Yeah…I didn’t get good grades after that.
Beautiful response and completely logical.
The one we read was something like
Step on a butterfly while hunting dinosaurs in the past, return to a totalitarian future with a different president.
I always thought that was the butterfly effect.
and Katrina was caused by an elephant fart in Mozambique.
its already permeated morality. I mean who knew that some white dude wearing a MAGA hat in the suburbs would cause some black guy to burn a restaurant to the ground downtown, but here we are…
And these shits can’t even accurately predict the weather 5 days from now!
“existing numerical models cannot accommodate a disturbance as small as the flap of a butterfly’s wing, meaning we cannot accurately predict the resulting weather phenomena using numerical models.”
This also applies to most weather models… and climate models… and temperature models…
It’s long past time to mothball the ‘Butterfly Effect’.
The butterfly effect is a well established concept in both in pure mathematics and meteorology. Calculating what happens, forward in time often requires equations which are prone to catastrophic divergence if the input is even slightly changed. It’s because the situation bifurcates – two near-to-each-other states lead to far-away end states at a relatively fast pace. Even simple differential equations may have this property.

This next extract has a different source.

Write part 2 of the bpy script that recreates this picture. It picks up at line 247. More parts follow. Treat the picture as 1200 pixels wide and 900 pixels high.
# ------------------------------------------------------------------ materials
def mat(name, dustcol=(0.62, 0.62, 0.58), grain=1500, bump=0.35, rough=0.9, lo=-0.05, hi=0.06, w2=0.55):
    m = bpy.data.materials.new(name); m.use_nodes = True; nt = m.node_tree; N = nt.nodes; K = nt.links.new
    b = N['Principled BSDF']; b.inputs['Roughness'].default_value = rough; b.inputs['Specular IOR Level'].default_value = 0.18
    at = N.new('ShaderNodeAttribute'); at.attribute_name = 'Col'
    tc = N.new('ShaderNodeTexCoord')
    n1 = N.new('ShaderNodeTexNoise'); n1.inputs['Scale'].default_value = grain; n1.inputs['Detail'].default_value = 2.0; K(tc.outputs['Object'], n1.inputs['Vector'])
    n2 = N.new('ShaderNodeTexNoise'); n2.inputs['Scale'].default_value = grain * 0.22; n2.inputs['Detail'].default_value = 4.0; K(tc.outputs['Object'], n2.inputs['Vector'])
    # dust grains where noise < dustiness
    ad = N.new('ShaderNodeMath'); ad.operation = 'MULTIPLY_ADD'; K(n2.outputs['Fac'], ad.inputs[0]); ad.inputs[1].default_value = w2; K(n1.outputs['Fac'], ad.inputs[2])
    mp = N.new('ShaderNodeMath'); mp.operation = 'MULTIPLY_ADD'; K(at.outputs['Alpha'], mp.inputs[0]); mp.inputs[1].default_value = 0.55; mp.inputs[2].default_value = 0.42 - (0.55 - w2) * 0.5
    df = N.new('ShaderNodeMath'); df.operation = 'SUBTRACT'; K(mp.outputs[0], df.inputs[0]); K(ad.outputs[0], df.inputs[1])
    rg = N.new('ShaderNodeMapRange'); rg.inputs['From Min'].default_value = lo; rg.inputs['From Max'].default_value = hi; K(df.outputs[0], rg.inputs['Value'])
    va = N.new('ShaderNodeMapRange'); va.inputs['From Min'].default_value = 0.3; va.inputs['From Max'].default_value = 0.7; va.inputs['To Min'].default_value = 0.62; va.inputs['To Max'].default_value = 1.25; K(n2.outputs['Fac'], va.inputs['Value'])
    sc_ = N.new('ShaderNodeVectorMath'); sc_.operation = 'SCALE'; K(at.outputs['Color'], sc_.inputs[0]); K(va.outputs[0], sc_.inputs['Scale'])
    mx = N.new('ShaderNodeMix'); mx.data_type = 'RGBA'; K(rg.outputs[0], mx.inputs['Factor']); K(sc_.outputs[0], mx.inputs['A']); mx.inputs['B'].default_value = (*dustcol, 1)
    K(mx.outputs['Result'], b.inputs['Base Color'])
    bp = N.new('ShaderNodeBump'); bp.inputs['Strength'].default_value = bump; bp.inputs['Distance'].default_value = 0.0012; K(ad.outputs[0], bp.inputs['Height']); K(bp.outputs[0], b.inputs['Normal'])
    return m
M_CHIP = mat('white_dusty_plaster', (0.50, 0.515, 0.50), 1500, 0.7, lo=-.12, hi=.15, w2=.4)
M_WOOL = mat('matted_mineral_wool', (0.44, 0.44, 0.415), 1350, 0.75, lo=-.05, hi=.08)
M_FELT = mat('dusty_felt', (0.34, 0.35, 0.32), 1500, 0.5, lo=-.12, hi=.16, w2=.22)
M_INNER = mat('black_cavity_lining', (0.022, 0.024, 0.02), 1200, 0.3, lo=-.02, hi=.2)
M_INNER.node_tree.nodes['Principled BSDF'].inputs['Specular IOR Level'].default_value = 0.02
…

The butterfly doesn’t ’cause’ a tornado in the sense we use cause usually, but predicting a tornado (quality, time and location) ahead of the time requires accuracy that would require to take weeds and butterflies into account. That’s impossible, and that’s why weather prediction will stay statistic rather than accurate science.
The prohibitive computational requirements are a reason why climate models will never be usable in long term climate change prediction. Climate is chaotic in the same manner as weather, and getting accurate results with modelling is rather limited. We can’t get even averages from the system we can’t simulate accurately.
Imagine what a cow fart could do.
The whole butterfly-destroying-the-planet thing is all about numerical accuracy in computer models, and why computer models are not reliable interpretations of reality. Chaos theory is all about this fact. If you run a model a thousand times, you will get different outcomes, with very small changes in input parameters. Chaos theory is all about mapping these relationships between inputs and outputs. You will also get different results with the same input parameters with different computers.
Models are used for theoretical experimentations, which require mathematical integration, and this operation magnifies the smallest error or digital artifact.
Models are NOT reality, but tests of theories. They are, however, politically mallable.
Well put. Chaos theory is built on the idea that no matter the precision of measurement, differences at the limits of measurement lead to wildly divergent outcomes. It was first noted when an astronomer was tasked with determining whether the orbit of the earth is stable.
Let me repeat those last two paragraphs. They are important.
Models are used for theoretical experimentations, which require mathematical integration, and this operation magnifies the smallest error or digital artifact.
Models are NOT reality, but armchair tests of theories. They are, however, politically malleable.
Butterflies are powerful things:
https://www.astro.sunysb.edu/fwalter/AST389/ASoundofThunder.pdf
That’s the one I remember. Thanks for the link.
Ray Bradbury invented the Butterfly Effect in 1952 in his short story A Sound of Thunder. It’s science fiction, folks. Good science fiction. Well, it’s Ray Bradbury.
Most people are morons.
The Butterfly Effect is simply a way of simply explaining deterministic chaos, when a very, ver small change in initial conditions of a system can make for a huge change in how the system evolves, it was never meant to be taken literally.
This is especially true on non-linear dynamical systems, like tyhe Earth’s atmosphere, and also why anyone with the smallest knowledge of chaos theory knows that you cannot predict long-term changes of the Earth’s environment, heck we struggle with short-term (ie 2-3 days) much of the time.
It is especially ludicrous to try to tie one single variable(ie CO2 content) to long-term changes.
My recollection of chaos theory texts is that “in theory” a butterfly’s wings flapping could trigger a sequence of events resulting in a hurricane in Florida. That is, it’s a METAPHOR to illustrate sensitive dependence on initial conditions. Certain nonlinear transformations are epistemologically stochastic because we cannot ascertain all the relevant initial conditions and cannot make all the necessary calculations. Further, the stochastic gap is generally bounded, as the article shows.
So called climate science is largely mere trafficking in metaphors.
Look at all the damage done with the hot air coming out of Ottawa and Washington. I believe, I believe
One thousand monkeys randomly typing could reproduce all the works of Shakespeare too…
Did Sunny H flappin’ her lips on the View cause the eclipse?
Ummm . . . shouldn’t we be shutting down all those giant windmills then?